1. Em 2010, o Ministério da Educação encomendou a uma equipa de investigadores do Centro de Estudos Geográficos da Universidade de Coimbra um estudo sobre a «
Reorganização da Rede do Ensino Particular e Cooperativo com Contrato de Associação», tendo em vista avaliar os casos em que a existência de capacidade de oferta local, das escolas públicas do ensino básico e secundário, permitiria suprimir ou diminuir os apoios estatais a estabelecimentos de ensino particular e cooperativo.
O relatório final revelar-se-ia, contudo, minimalista nas suas propostas. Dos 91 contratos de associação analisados (num total de 93), apenas se recomenda a cessação de 4, optando-se em regra por ligeiros cortes no número de turmas apoiadas em cada escola. De facto, mesmo em
casos obscenos como o de Coimbra, não é proposta a denúncia de nenhum contrato, sugerindo-se somente a supressão de apoios a 33 das 115 turmas contratualizadas em 2010. Por outro lado, e porventura porque o caderno de encargos assim o estipulou, o estudo desconsidera quaisquer soluções de expansão local da oferta pública (através da construção de novas escolas ou do aumento do número de turmas nas escolas existentes). Isto é, soluções que possibilitariam reduzir ainda mais o número de contratos de associação em vigor.
2. Ainda assim, é proposto um corte global de 214 turmas (das 2.130 contratualizadas em 2010, segundo o estudo), que correspondem a uma redução de cerca de 5 mil alunos (num universo de 53 mil alunos abrangidos). Em termos financeiros, considerando o custo médio por aluno (cerca de 4.500€), estamos a falar de uma poupança imediata de cerca de 22 milhões de euros (que corresponde sensivelmente a 9% do financiamento concedido a colégios e escolas privadas com contratos de associação).
Porém, uma interpretação mais fiel ao «espírito da lei», isto é, o princípio de que estes contratos apenas deveriam ter lugar nos casos de ausência, ou de manifesta saturação, da oferta pública de educação ao nível do ensino básico e secundário (numa lógica de estrito complemento dessa oferta), permite estimar que, em relação a 2010, se deveriam manter contratos com apenas 31 escolas, que abrangeriam somente cerca de 24 mil alunos.
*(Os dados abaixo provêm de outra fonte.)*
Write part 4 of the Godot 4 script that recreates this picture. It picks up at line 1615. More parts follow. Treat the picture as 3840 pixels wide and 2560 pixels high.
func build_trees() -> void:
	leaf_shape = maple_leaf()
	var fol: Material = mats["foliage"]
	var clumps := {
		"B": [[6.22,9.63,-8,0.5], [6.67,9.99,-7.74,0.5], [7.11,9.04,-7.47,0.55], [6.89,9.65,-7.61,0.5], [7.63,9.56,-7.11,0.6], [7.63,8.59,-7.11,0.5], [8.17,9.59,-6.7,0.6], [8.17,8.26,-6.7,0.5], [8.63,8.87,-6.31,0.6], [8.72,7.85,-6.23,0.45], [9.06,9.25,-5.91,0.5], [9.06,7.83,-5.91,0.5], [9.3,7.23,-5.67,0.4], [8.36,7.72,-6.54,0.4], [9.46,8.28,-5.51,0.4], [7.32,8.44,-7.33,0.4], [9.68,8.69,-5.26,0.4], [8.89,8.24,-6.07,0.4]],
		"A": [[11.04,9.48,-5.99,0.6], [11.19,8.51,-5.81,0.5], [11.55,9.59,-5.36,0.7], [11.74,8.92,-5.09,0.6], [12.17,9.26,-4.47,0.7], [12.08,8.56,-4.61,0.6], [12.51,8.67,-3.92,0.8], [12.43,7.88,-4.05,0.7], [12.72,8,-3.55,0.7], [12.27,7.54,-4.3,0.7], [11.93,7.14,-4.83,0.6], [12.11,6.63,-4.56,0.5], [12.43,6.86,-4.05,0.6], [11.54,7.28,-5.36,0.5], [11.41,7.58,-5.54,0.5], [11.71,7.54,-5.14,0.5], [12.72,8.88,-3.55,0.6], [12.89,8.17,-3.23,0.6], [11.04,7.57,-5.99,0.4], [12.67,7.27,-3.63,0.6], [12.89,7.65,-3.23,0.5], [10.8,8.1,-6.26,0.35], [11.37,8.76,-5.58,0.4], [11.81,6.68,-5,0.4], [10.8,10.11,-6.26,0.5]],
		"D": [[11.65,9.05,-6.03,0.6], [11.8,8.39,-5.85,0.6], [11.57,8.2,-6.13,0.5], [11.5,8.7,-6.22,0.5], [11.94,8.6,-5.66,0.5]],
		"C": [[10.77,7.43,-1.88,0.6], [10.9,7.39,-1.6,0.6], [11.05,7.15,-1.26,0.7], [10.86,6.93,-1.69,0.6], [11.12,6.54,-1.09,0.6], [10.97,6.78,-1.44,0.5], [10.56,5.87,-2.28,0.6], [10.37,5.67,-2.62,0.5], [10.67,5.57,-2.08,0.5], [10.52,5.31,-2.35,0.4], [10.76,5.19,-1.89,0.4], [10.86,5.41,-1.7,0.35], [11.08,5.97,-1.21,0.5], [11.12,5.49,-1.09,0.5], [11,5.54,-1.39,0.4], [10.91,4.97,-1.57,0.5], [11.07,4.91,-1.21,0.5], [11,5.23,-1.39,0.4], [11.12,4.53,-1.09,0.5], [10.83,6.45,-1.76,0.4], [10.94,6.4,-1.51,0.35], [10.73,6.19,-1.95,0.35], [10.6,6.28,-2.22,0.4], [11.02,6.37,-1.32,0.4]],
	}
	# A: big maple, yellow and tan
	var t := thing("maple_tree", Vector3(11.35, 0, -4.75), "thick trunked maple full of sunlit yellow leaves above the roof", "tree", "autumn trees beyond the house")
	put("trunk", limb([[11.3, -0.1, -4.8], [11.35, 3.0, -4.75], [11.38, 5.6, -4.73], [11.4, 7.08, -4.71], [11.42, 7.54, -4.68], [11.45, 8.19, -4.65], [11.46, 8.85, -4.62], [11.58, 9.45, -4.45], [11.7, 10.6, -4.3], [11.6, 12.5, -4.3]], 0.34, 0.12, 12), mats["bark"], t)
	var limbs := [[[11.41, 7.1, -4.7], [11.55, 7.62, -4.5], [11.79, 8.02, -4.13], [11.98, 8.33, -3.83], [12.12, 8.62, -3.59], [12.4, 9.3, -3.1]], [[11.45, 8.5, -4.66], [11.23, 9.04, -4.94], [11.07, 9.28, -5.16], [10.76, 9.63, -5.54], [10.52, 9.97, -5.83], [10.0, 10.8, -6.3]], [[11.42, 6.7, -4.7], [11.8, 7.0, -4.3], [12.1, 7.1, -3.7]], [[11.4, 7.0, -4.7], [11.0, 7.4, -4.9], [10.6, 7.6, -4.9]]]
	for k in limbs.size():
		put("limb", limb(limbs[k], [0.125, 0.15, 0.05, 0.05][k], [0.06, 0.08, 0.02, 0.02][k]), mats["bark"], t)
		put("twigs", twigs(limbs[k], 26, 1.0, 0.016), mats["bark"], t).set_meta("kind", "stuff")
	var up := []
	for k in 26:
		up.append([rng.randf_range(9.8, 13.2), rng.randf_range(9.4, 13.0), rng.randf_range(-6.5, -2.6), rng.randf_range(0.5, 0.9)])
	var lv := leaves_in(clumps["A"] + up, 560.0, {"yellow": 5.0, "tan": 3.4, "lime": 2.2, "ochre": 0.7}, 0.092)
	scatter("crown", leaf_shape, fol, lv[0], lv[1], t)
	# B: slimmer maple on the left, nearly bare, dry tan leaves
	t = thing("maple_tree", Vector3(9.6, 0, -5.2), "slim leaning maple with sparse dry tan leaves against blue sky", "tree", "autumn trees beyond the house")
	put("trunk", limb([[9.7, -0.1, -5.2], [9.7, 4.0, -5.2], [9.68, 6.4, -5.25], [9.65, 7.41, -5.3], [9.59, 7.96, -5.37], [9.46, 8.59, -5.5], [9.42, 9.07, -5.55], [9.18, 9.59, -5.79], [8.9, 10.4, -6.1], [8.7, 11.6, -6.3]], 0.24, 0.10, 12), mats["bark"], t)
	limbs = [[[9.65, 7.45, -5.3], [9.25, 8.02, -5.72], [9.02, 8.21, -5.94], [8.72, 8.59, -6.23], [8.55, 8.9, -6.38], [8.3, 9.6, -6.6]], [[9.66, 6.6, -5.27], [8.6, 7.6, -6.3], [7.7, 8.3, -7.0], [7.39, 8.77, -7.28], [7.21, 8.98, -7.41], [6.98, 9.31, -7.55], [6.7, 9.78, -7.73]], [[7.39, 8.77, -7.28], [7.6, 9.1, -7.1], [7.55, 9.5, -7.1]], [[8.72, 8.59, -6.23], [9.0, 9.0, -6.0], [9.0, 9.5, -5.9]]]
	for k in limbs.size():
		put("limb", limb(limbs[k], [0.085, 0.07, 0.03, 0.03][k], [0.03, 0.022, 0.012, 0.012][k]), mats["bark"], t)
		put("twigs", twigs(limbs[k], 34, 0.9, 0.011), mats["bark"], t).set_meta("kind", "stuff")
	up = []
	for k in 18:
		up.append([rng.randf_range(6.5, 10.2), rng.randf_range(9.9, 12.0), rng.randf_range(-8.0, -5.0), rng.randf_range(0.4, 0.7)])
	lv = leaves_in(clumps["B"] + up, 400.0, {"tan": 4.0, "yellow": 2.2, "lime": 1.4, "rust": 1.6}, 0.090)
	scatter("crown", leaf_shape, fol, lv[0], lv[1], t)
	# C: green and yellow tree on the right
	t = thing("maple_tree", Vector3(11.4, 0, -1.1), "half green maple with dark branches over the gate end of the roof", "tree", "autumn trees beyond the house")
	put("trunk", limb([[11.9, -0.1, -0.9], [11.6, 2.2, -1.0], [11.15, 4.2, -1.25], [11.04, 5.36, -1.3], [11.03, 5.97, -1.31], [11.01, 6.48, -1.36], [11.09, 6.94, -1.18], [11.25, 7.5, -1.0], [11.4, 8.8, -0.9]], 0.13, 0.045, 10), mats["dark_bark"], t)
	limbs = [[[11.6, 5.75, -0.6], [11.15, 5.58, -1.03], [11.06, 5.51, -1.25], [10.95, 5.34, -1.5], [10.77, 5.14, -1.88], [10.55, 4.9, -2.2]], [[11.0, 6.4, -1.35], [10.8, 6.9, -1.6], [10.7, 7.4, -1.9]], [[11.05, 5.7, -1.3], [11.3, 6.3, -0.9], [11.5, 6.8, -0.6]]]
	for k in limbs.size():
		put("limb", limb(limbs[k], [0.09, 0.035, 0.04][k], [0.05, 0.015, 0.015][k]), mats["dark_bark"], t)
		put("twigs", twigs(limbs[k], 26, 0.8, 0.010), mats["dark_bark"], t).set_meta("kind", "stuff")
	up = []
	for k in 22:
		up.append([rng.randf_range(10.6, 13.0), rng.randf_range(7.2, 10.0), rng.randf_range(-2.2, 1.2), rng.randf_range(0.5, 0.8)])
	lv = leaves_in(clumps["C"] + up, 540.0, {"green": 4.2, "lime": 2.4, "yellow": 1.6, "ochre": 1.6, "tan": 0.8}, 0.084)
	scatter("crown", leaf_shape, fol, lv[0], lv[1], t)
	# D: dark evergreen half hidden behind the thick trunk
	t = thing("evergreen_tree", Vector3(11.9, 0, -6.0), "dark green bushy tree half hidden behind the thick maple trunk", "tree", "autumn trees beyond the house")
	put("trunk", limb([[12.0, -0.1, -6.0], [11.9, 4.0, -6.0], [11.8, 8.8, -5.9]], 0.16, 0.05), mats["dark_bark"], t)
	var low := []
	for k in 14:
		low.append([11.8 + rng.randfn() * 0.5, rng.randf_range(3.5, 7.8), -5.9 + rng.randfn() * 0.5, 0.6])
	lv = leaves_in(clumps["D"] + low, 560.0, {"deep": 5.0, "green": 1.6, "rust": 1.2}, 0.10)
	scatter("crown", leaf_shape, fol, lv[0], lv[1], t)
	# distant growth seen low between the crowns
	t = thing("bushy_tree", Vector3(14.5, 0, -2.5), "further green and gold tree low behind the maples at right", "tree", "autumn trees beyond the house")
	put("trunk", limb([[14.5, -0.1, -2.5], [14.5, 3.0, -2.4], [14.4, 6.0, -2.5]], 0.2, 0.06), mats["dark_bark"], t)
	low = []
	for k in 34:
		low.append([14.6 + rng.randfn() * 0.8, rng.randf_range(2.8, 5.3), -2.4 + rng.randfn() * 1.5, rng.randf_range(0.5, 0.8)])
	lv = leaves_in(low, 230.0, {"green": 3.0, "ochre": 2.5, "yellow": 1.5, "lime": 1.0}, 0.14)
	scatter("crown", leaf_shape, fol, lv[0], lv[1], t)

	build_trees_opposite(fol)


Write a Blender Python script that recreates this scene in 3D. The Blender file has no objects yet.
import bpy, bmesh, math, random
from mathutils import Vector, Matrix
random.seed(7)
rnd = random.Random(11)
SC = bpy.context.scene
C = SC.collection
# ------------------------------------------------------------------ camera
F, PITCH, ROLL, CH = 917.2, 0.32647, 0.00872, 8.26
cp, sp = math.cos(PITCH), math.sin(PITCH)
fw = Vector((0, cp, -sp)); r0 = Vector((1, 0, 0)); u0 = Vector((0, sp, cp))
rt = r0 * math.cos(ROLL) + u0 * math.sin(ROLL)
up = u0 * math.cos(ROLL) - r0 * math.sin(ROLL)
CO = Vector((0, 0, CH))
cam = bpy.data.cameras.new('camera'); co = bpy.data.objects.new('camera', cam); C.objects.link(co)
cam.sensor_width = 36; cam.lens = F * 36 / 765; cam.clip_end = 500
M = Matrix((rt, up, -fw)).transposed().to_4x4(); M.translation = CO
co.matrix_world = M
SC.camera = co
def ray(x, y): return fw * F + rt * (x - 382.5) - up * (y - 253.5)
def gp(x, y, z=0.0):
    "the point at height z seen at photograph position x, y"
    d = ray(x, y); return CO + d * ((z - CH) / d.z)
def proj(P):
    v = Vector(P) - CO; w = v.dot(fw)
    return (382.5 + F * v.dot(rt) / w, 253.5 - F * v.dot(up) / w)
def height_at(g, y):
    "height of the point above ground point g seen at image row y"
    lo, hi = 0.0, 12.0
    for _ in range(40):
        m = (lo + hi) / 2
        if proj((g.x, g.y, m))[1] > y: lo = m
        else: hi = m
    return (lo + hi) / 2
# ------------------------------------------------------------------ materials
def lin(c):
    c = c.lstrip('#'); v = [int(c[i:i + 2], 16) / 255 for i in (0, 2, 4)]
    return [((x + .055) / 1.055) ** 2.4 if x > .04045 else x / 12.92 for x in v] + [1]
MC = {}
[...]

O que, em termos financeiros, representaria uma poupança, nesse ano, de aproximadamente 130 milhões de euros (que comparam com os 235 milhões concedidos ao universo de escolas considerado).
3. Tudo leva a crer que a redução gradual do orçamento atribuído a privados através de contratos de associação, ao longo dos últimos anos (e que não esgotam os apoios do Estado ao ensino particular e cooperativo), pouco ou nada deve à aplicação das recomendações do referido estudo, antes reflectindo a diminuição do número de alunos a frequentar o ensino privado (em resultado do impacto, sobre muitas famílias, das políticas de austeridade) e a diminuição do valor médio de financiamento por aluno (que se estima seja de cerca de 3.300€ em 2014).
A estes factores, acresce a necessidade de deitar alguma areia para os olhos da Troika, simulando suficientemente
o cumprimento do Memorando de Entendimento nesta matéria. Por outro lado, constata-se que ainda hoje se mantêm activos os apoios a pelo menos dois (Colégio da Imaculada Conceição e Colégio São João de Brito) dos quatro estabelecimentos de ensino privado cujos contratos o estudo da reorganização recomendava fossem cessados (como mostra a mais recente
lista de apoios publicada pelo próprio Ministério da Educação). E se dúvidas restassem sobre o entendimento do ministério nesta matéria, o próprio Nuno Crato se encarregou recentemente de as dissipar, ao anunciar que a celebração de contratos de associação vai
deixar de estar dependente da inexistência ou insuficiência de oferta pública, ao nível do ensino básico e secundário.
4. Anuncia-se portanto, porventura a partir do momento em que as obrigações subjacentes ao actual Memorando de Entendimento caduquem (Junho de 2014), uma nova vaga, ainda mais absurda, de contratos de associação firmados com colégios e escolas do ensino particular e cooperativo. Ao mesmo tempo que serão certamente anunciados mais cortes orçamentais na escola pública, o encerramento de estabelecimentos, mais despedimentos de professores e o agravamento do processo de deterioração induzida nas condições de ensino e aprendizagem e na qualidade do sistema público de educação. Quando justamente, desde 2011, se deveria ter começado a fechar, de forma implacável, a torneira das rendas gordurosas do ensino privado, que permitiria ter obtido poupanças acumuladas (só em contratos de associação) de cerca de 328 milhões de euros.
Sublinhe-se que neste processo não está apenas em causa continuar a financiar, com o dinheiro de todos os contribuintes, uma educação de luxo que é, em regra, só para alguns, os «escolhidos» entre famílias de elevado estatuto sócio-económico (e em prejuízo do financiamento e da qualidade da escola pública). O que está igualmente em causa é a transformação profunda do sistema de ensino, que assim trilha a acentua os passos de uma crescente dualização, tornando-se, ao arrepio de uma escola que se quer democrática e inclusiva, fonte de reprodução das desigualdades sociais. A
experiência sueca está aí para o demonstrar.